8. Considérant, en troisième lieu, que M. et Mme Piazza se prévalent de la convention franco-luxembourgeoise du 1er avril 1958, notamment de ses articles 14 et 15 ; que, toutefois, il n'est pas contesté qu'ils ont, l'un et l'autre, leur domicile fiscal en France ; qu'ainsi qu'il a été dit au point 6, les rémunérations en litige concernent des prestations de service rendues en France ; que, par ailleurs, s'agissant d'un contribuable distinct, la circonstance, à la supposer établie, que la société EDI aurait déclaré les sommes litigieuses au titre de l'impôt sur les sociétés au Luxembourg n'est pas susceptible d'établir l'existence d'une double imposition des sommes en litige ; qu'ainsi, M. et Mme Piazza ne sont pas fondés à soutenir que la convention franco-luxembourgeoise ferait obstacle à l'imposition en France de ces sommes ;


9. Considérant qu'il résulte de ce qui précède que M. et Mme Piazza ne sont pas fondés à se plaindre de ce que, par le jugement attaqué, le tribunal administratif de Strasbourg a rejeté leur demande ; que les dispositions de l'article L. 761-1 du code de justice administrative font obstacle à ce qu'une somme soit mise à ce titre à la charge de l'Etat, qui n'est pas dans la présente instance la partie perdante ;


D E C I D E :


Article 1er : L'arrêt de la cour administrative d'appel de Nancy n° 09NC01860 du 9 décembre 2010 est annulé.
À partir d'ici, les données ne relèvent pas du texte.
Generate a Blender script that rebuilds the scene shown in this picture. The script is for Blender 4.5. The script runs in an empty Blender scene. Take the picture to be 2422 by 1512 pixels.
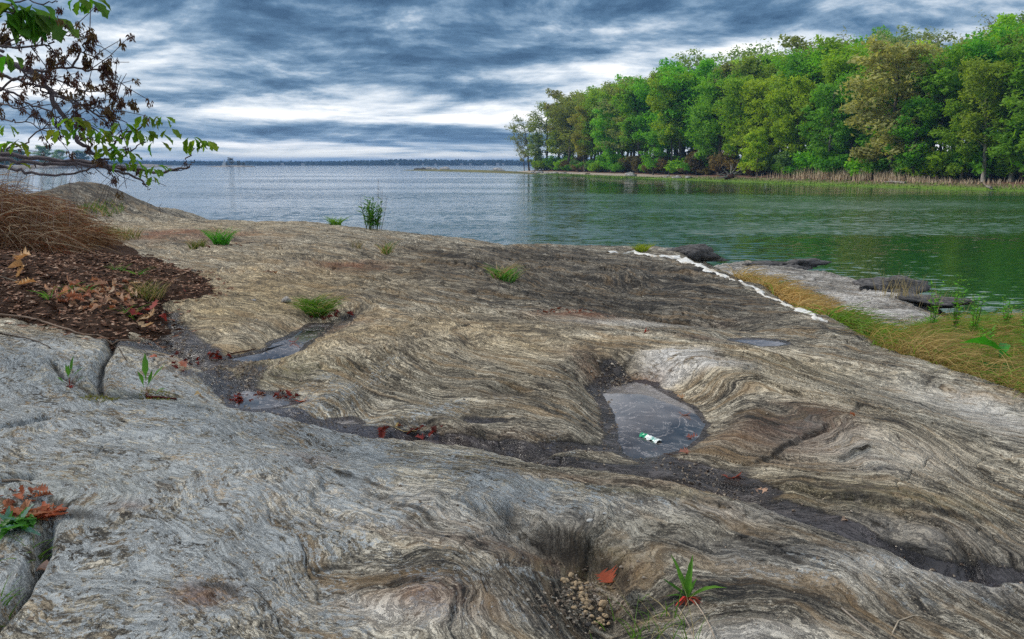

Article 2 : La requête d'appel de M. et Mme Piazza est rejetée.


Article 3 : Les conclusions de M. et Mme Piazza au titre de l'article L. 761-1 du code de justice administrative sont rejetées.


Article 4 : La présente décision sera notifiée à M. et Mme Guérin Piazza et au ministre de l'économie et des finances.


Délibéré dans la séance du 27 février 2013 où siégeaient : M. Edmond Honorat, Président adjoint de la Section du Contentieux, présidant ; M. Thierry Tuot, M. Jean-Pierre Jouguelet, Présidents de sous-section ; M. Alain Christnacht, M. Jean-François Mary, Mme Eliane Chemla, M. Philippe Josse, M. Pierre Collin, Conseillers d'Etat et Mme Cécile Isidoro, Maître des Requêtes-rapporteur.